After that epiphany, she and Drillet ended up writing the play fairly fast. “I would watch the movie and describe what I saw to Jonathan, who wrote it down,” Saldana said. “Then we’d rewrite so it rhymed — almost all of it is in decasyllabic rhyme.”

“We wrote it like a long poem,” Drillet added.

The production, which is performed in French with supertitles and includes nudity, features several numbers written with the musician and D.J. Rebeka Warrior (nee Julia Lanoë). Among the catchiest is “Verssasse”, which alludes to the way Nomi mispronounces Versace, and is one of several instances in which her striving character gets social codes wrong. “It’s a key moment in the movie, plus I also come from a popular milieu and my music is pretty popular,” Warrior said in a video interview, referring to her more populist appeal. But, she pointed out, everything can be appropriated. “Blue-collar folks are always hijacked by fashion — people from Balenciaga congratulated me for doing a song about Versace!” (You can buy merchandise bearing the word “Versayce” on Berkley’s website.)
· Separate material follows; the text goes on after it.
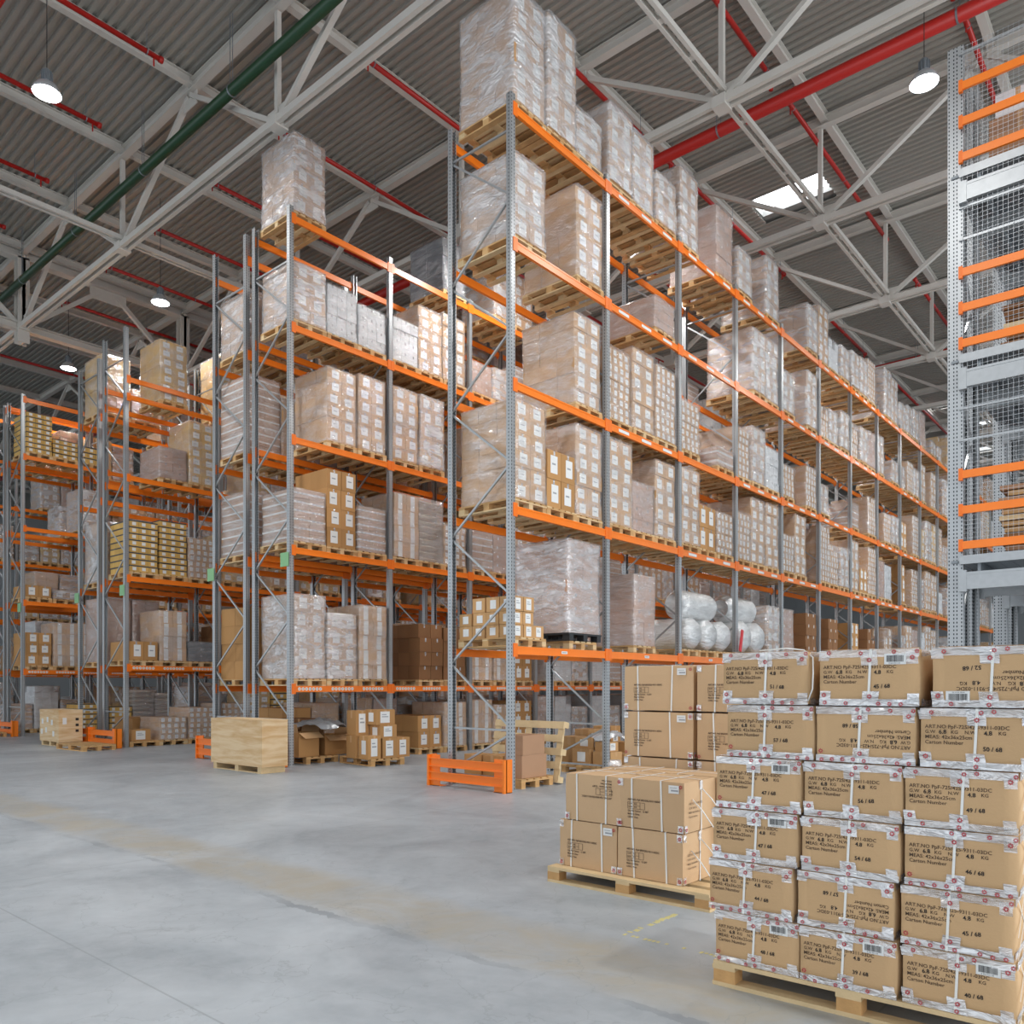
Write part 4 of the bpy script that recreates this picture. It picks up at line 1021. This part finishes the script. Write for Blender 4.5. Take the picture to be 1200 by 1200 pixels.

“Showgirls” is both the production’s organizing principle and a springboard for reflections on women’s agency and the mutability of the relationship between morals and art. The play deals, for example, with how we look at problematic artists and movies, and includes very funny, seemingly off-the-cuff digressions about Woody Allen’s “Crimes and Misdemeanors” and Bernardo Bertolucci’s “Last Tango in Paris,” thus connecting “Showgirls” to bigger debates roiling the culture.

“We didn’t want to act as if we’re superior to the movie,” Saldana said. “The point isn’t what we think about it. Above all, we wanted to talk about cinema.”